В целом неореализм выразил недоверие идеологии. Это недоверие сказалось в творчестве и тех прозаиков, которых продолжительное время занимали остросоциальные, бытовые, политические темы. Самый показательный в этом смысле пример – А. Куприн, официально заявивший о своем уходе от подобной тематики. Популярный писатель, наряду с другими неореалистами, стал внимать другим формулам бытия, обращаться к "живой жизни", минуя классовый подход, уделяя значительное внимание коллизии светлого природного и темного общественного начал в людях. Описание внутреннего человека, импульсов подсознания, естественного – неестественного, – все это сильнее, а главное - иначе, чем раньше, стало занимать А. Куприна где-то со второй половины первого десятилетия. При этом асоциальное в создаваемых им характерах, как правило, связывается с духовностью, социальное – с черствостью. И в панорамных картинах текущей действительности, отображая природные и общественные корни явлений жизни, А. Куприн вне политики и ее конфликтов. Интерес к подсознанию зародился задолго до неореализма, но в неореализме внимание к пунктиру подсознания персонажей, думается, уравнялось с вниманием к линии их сознания[22]. В неосознанных импульсах художники видят проявление или даже диктат сакральных сил. Иванов-Разумник, отдававший предпочтение литературе, тяготевшей к реализму, тем не менее писал: "Чем больше влияние... подсознательных элементов, тем больше художественная и всякая иная значимость произведения"[23].

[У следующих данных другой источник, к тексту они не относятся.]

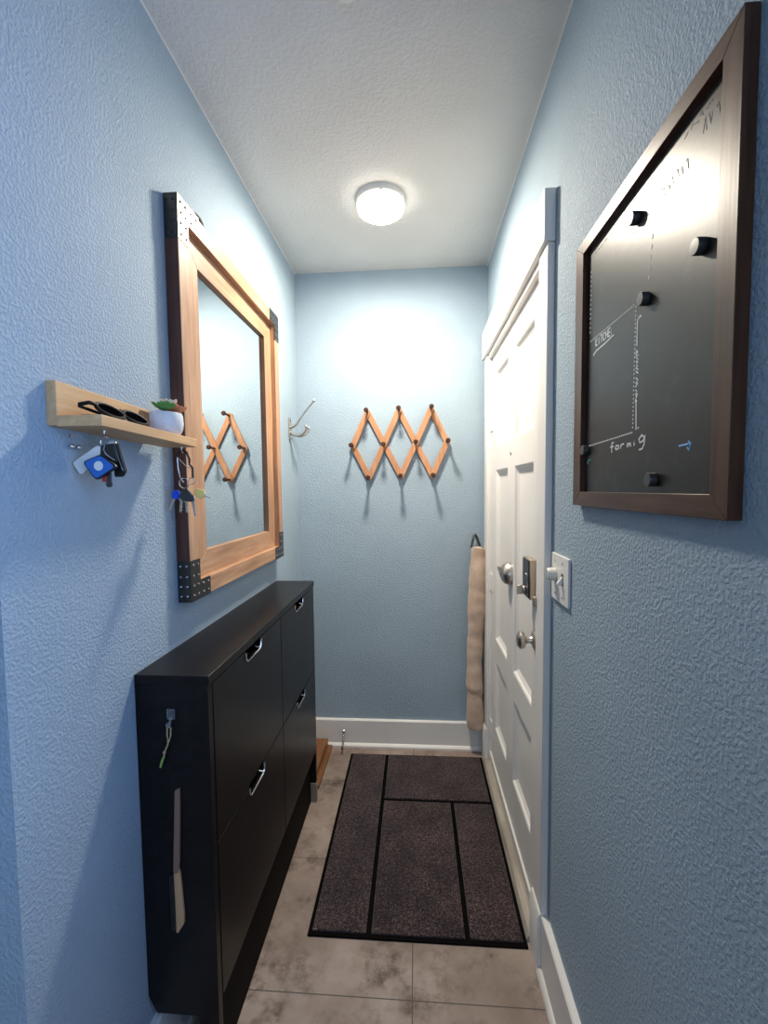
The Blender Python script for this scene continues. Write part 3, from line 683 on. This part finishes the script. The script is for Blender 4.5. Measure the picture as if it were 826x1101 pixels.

Влияние символизма на реализм, как, впрочем, и обратное влияние, не вызывает сомнений. Становление неореалистической прозы совпало с явлением акмеизма и футуризма, вероятно, и эти обстоятельства обусловили ее некоторые характерные признаки. Новый реализм роднит с футуризмом смелое экспериментаторство, отношение к слову, как материалу, с акмеизмом – причастность к прошлой культуре, скрытая религиозность, желание усваивать и развивать традиции, понимание того, что жизнь и трагична и прекрасна одновременно.

В большом ряду писателей-неореалистов немало талантливых дебютантов "серебряного века".